The English dominance of Hawaiian parallels Norman French subjection of English between 1066 and 1200. Whether Hawaiian can be revived, as was English, after the current trial period is a matter of conjecture. At present, the language has a single native-speaking community of some 150 individuals located on the island of Ni'ihau. There are less than 2,000 native speakers, all above the age of 60, scattered throughout the other six inhabited islands, who must function within an English-speaking environment. Another one thousand or so English speakers are actively trying to learn Hawaiian. There are also many in the community who can understand some Hawaiian, but cannot speak it, and the majority of Hawaiians who speak a form of English heavily influenced by Hawaiian. The life and death of the Hawaiian language rests primarily with these people, but the success of their efforts to assure the life of their language depends in large part on the cessation of hostile and senseless measures emanating from the dominant English-speaking groups. Perhaps if the English speakers were more aware of how their own language almost suffered death at the hands of the Normans, who considered English primitive and inferior, their attitudes and actions presently so detrimental to the survival of Hawaiian would change.

The Rise of English

Much of the early communication in Hawai'i between Hawaiians and foreigners from various linguistic groups was through a form of broken or simplified Hawaiian. This broken Hawaiian was carried by Hawaiian sailors aboard Western vessels and traces of it are found in Eskimo trading language and a Kamchatka trading language of the Asian Soviet Union. Simplified Hawaiian survived as a means of communicating with foreigners and gradually developed in to what is called pidgin English, in the early twentieth century.

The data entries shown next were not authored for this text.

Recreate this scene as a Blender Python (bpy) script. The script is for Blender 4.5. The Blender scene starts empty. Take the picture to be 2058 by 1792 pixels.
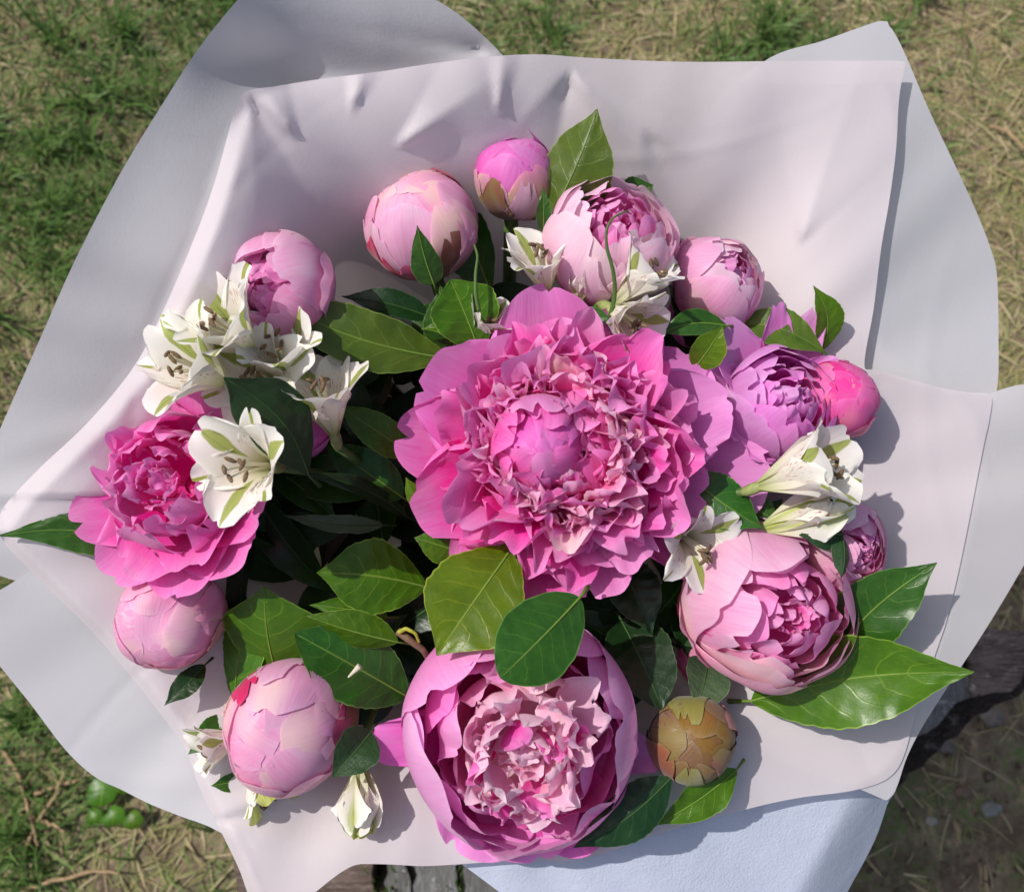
import bpy, math, random
import numpy as np
from mathutils import Vector, Matrix, Euler
from mathutils.geometry import delaunay_2d_cdt

rnd = random.Random(11)
S = bpy.context.scene
COL = S.collection

# ------------------------------------------------------------------ camera, sky, sun, exposure
TILT = math.radians(15)
CAM_POS = Vector((0.0, -0.10, 0.96))
cam_d = bpy.data.cameras.new('camera')
cam = bpy.data.objects.new('camera', cam_d)
COL.objects.link(cam)
cam.rotation_euler = Euler((TILT, 0, 0))
cam.location = CAM_POS
cam_d.sensor_width = 36
cam_d.lens = 36 / 2 / math.tan(math.radians(27.5))
cam_d.clip_start = 0.01
cam_d.clip_end = 500
cam_d.dof.use_dof = True
cam_d.dof.focus_distance = 0.395
cam_d.dof.aperture_fstop = 14
S.camera = cam
ROT = np.array(Euler((TILT, 0, 0)).to_matrix())
POS = np.array(CAM_POS)
F = 2057 / 2 / math.tan(math.radians(27.5))

SUN_CAM = np.array([-0.56, 0.40, 0.80])
SUN_W = ROT @ (SUN_CAM / np.linalg.norm(SUN_CAM))
sun_elev = math.asin(SUN_W[2])
sun_az = math.atan2(SUN_W[0], SUN_W[1])          # clockwise from +Y
w = bpy.data.worlds.new("World"); S.world = w; w.use_nodes = True
nt = w.node_tree
sky = nt.nodes.new('ShaderNodeTexSky'); sky.sky_type = 'NISHITA'; sky.sun_disc = False; sky.dust_density = 3.0; sky.ozone_density = .6
sky.sun_elevation = sun_elev; sky.sun_rotation = sun_az
nt.links.new(sky.outputs[0], nt.nodes['Background'].inputs[0])
nt.nodes['Background'].inputs[1].default_value = 0.125
sd = bpy.data.lights.new('sun', 'SUN'); sd.energy = 4.0; sd.angle = math.radians(0.55); sd.color = (1.0, 0.955, 0.90)
so = bpy.data.objects.new('sun', sd); COL.objects.link(so)
so.rotation_euler = Vector(-SUN_W).to_track_quat('-Z', 'Y').to_euler()
so.location = (0, 0, 3)
S.view_settings.view_transform = 'Standard'; S.view_settings.look = 'None'
S.view_settings.gamma = 1; S.view_settings.use_curve_mapping = False
S.view_settings.exposure = -0.06
S.cycles.max_bounces = 10; S.cycles.diffuse_bounces = 5; S.cycles.transmission_bounces = 6
S.cycles.transparent_max_bounces = 12
S.cycles.caustics_reflective = False; S.cycles.caustics_refractive = False

# ------------------------------------------------------------------ helpers
def cam3(px, py, d):
    """point in the camera's frame of a spot seen at (px,py), d metres away"""
    return np.array([(px - 1028.5) / F * d, -(py - 896) / F * d, -d])
def to_world(P):
    return np.asarray(P) @ ROT.T + POS
def at(px, py, d):
    return to_world(cam3(px, py, d))
def nrm(v):
    v = np.asarray(v, float); return v / (np.linalg.norm(v) + 1e-12)

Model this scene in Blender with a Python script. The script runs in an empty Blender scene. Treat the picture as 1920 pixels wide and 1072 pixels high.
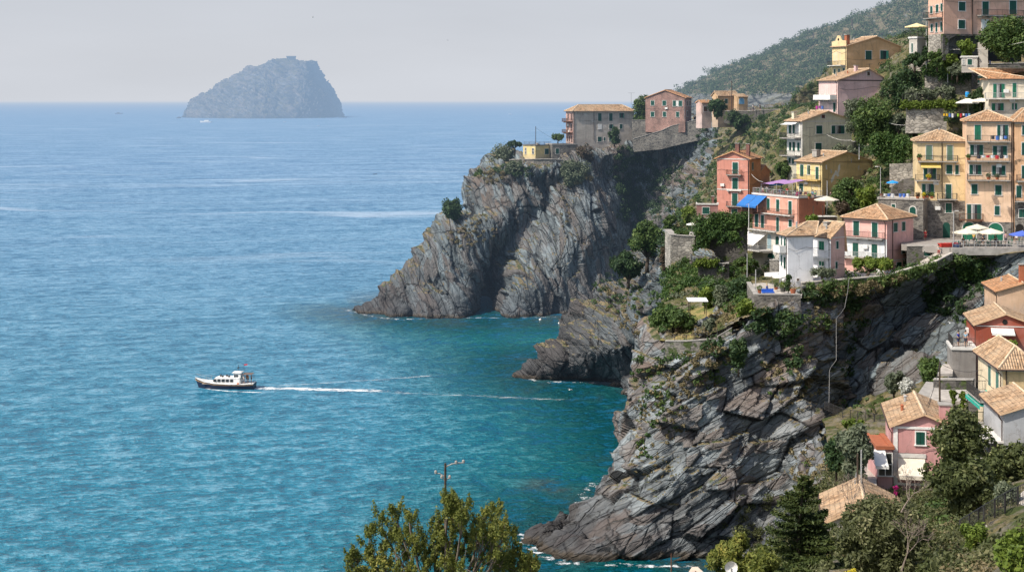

The existence of a form of broken Hawaiian is testimony of the cultural and linguistic strength of the language at the early period of contact with other cultures. From earliest contact, however, there were also Hawaiians who learned foreign languages by working around foreigners, especially aboard their vessels, and through extended stays in foreign ports. Hawaiians were reputed to be quick language learners and were hired to serve as interpreters in the Northwest coast of the North American continent. Bilingual Hawaiians were important to all the Hawaiian people as a direct means of understanding other cultures and introducing new ideas at home. One strength of the early Hawaiian government lay in the fact that there were a number of Hawaiians and assimilated Europeans who understood foreign languages and thinking well enough to assist the country in avoiding early loss of sovereignty.